▶ Goal
Copy nothing but the text: reproduce each line of the listing exactly and leave the pictures out.

* Start *

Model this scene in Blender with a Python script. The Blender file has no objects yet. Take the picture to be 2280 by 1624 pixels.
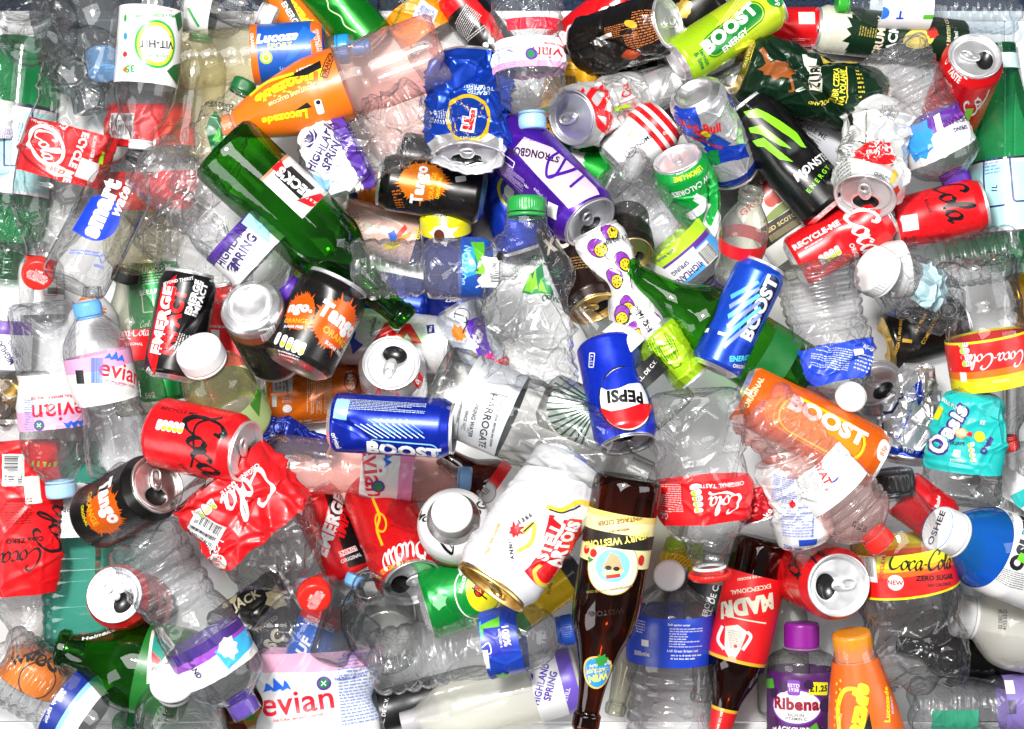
import bpy, math, random
import numpy as np
from mathutils import Matrix, Vector

# ------------------------------------------------------------------ camera, world, lights, exposure
SC = bpy.context.scene
CAMH, ZREF, WREF, PW, PH = 2.0, 0.10, 1.0, 2280.0, 1624.0
cam_d = bpy.data.cameras.new('camera'); cam = bpy.data.objects.new('camera', cam_d)
SC.collection.objects.link(cam); cam.location = (0, 0, CAMH); cam.rotation_euler = (0, 0, 0)
cam_d.sensor_width = 36; cam_d.sensor_fit = 'HORIZONTAL'; cam_d.lens = 36 * (CAMH - ZREF) / WREF
cam_d.clip_start = 0.05; cam_d.clip_end = 60
SC.camera = cam

world = bpy.data.worlds.new('World'); SC.world = world; world.use_nodes = True
nt = world.node_tree; nt.nodes.clear()
wo = nt.nodes.new('ShaderNodeOutputWorld'); bg = nt.nodes.new('ShaderNodeBackground')
tc = nt.nodes.new('ShaderNodeTexCoord'); sp = nt.nodes.new('ShaderNodeSeparateXYZ')
ra = nt.nodes.new('ShaderNodeValToRGB')
nt.links.new(tc.outputs['Generated'], sp.inputs[0]); nt.links.new(sp.outputs['Z'], ra.inputs[0])
e = ra.color_ramp.elements
e[0].position = 0.0; e[0].color = (.20, .20, .21, 1)
e[1].position = 1.0; e[1].color = (.60, .61, .64, 1)
for p, c in ((.30, .26), (.42, .85), (.60, .90), (.72, .38)):
    n = e.new(p); n.color = (c, c, c * 1.02, 1)
nt.links.new(ra.outputs[0], bg.inputs[0]); bg.inputs[1].default_value = 0.21
nt.links.new(bg.outputs[0], wo.inputs[0])

def area(name, loc, tgt, sx, sy, power, col=(1, 1, 1)):
    d = bpy.data.lights.new(name, 'AREA'); d.shape = 'RECTANGLE'; d.size = sx; d.size_y = sy
    d.energy = power; d.color = col
    o = bpy.data.objects.new(name, d); SC.collection.objects.link(o); o.location = loc
    o.rotation_euler = (Vector(tgt) - Vector(loc)).to_track_quat('-Z', 'Y').to_euler()
    return o
area('ceiling_softbox', (-0.45, 0.75, 2.5), (0, 0, 0), 1.7, 1.3, 50, (1, .985, .96))
area('added_hard_light', (-0.40, 0.62, 2.3), (0, 0, 0), .26, .26, 66, (1, .975, .94))  # small hard lamp added for crisp highlights and contact shadows
area('window_light', (1.9, 0.1, 1.3), (0, 0, 0), .9, 1.5, 19, (.95, .98, 1))
area('side_light', (-1.8, -0.9, 1.4), (0, 0, 0), .8, 1.4, 14, (1, 1, 1))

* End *

▶ Written solution
Model this scene in Blender with a Python script. The Blender file has no objects yet. Take the picture to be 2280 by 1624 pixels.
import bpy, math, random
import numpy as np
from mathutils import Matrix, Vector

# ------------------------------------------------------------------ camera, world, lights, exposure
SC = bpy.context.scene
CAMH, ZREF, WREF, PW, PH = 2.0, 0.10, 1.0, 2280.0, 1624.0
cam_d = bpy.data.cameras.new('camera'); cam = bpy.data.objects.new('camera', cam_d)
SC.collection.objects.link(cam); cam.location = (0, 0, CAMH); cam.rotation_euler = (0, 0, 0)
cam_d.sensor_width = 36; cam_d.sensor_fit = 'HORIZONTAL'; cam_d.lens = 36 * (CAMH - ZREF) / WREF
cam_d.clip_start = 0.05; cam_d.clip_end = 60
SC.camera = cam

world = bpy.data.worlds.new('World'); SC.world = world; world.use_nodes = True
nt = world.node_tree; nt.nodes.clear()
wo = nt.nodes.new('ShaderNodeOutputWorld'); bg = nt.nodes.new('ShaderNodeBackground')
tc = nt.nodes.new('ShaderNodeTexCoord'); sp = nt.nodes.new('ShaderNodeSeparateXYZ')
ra = nt.nodes.new('ShaderNodeValToRGB')
nt.links.new(tc.outputs['Generated'], sp.inputs[0]); nt.links.new(sp.outputs['Z'], ra.inputs[0])
e = ra.color_ramp.elements
e[0].position = 0.0; e[0].color = (.20, .20, .21, 1)
e[1].position = 1.0; e[1].color = (.60, .61, .64, 1)
for p, c in ((.30, .26), (.42, .85), (.60, .90), (.72, .38)):
    n = e.new(p); n.color = (c, c, c * 1.02, 1)
nt.links.new(ra.outputs[0], bg.inputs[0]); bg.inputs[1].default_value = 0.21
nt.links.new(bg.outputs[0], wo.inputs[0])

def area(name, loc, tgt, sx, sy, power, col=(1, 1, 1)):
    d = bpy.data.lights.new(name, 'AREA'); d.shape = 'RECTANGLE'; d.size = sx; d.size_y = sy
    d.energy = power; d.color = col
    o = bpy.data.objects.new(name, d); SC.collection.objects.link(o); o.location = loc
    o.rotation_euler = (Vector(tgt) - Vector(loc)).to_track_quat('-Z', 'Y').to_euler()
    return o
area('ceiling_softbox', (-0.45, 0.75, 2.5), (0, 0, 0), 1.7, 1.3, 50, (1, .985, .96))
area('added_hard_light', (-0.40, 0.62, 2.3), (0, 0, 0), .26, .26, 66, (1, .975, .94))  # small hard lamp added for crisp highlights and contact shadows
area('window_light', (1.9, 0.1, 1.3), (0, 0, 0), .9, 1.5, 19, (.95, .98, 1))
area('side_light', (-1.8, -0.9, 1.4), (0, 0, 0), .8, 1.4, 14, (1, 1, 1))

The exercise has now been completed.